Some people had written to him that the election was brought forward for irrelevant and selfish reasons, he said, and others had written that they were infuriated by the phenomenon of public corruption.

Rivlin said that he understood the lack of confidence in the political system, even though he did not personally identify with all the problems that had been raised. He did, however, acknowledge that there was some basis for the complaints of the public.

He then asked them if they honestly believed that the situation would improve if they did not vote.

“Would there be more or less corruption? Would there be more extremism or more moderation? Would the political system be more or less stable?” he asked. “By refusing to vote out of personal protest, do you feel you are punishing ‘them,’ or are you in fact punishing yourselves – punishing all of us?” Most of the people whom Rivlin invited introduced themselves only by their first names.



Abdullah, a statistician from a village near Afula, said it was time for Arabs to be on the map and not on the periphery.

“I don’t want to be on the periphery. I want to be built in,” he said. “I want Arabs to be part of the decision-making process.”

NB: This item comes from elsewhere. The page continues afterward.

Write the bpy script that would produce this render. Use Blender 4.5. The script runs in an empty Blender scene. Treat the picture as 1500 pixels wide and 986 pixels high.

Yakir from the Gaza area said that it was just a matter of time before the next military operation.

“I don’t see any change,” he said. “No party is promising anything with which I can identify.”

Einat from Ashdod was convinced that the politicians are not interested in the individual.

“All they talk about is Iran,” she said.

Nimrod from Tel Aviv is 50 years old, and this is the first time that he is not voting.

“There’s no party for which I would cast my vote,” he said. “In another year it will be exactly the same.”

Michael, also from Tel Aviv, declared that “democracy in Israel has failed.”

Rivlin said he had been unaware that dissatisfaction with the system ran so deep.

“Apathy is not the solution,” he said. “If you want change, you have to be more involved. You have to vote.”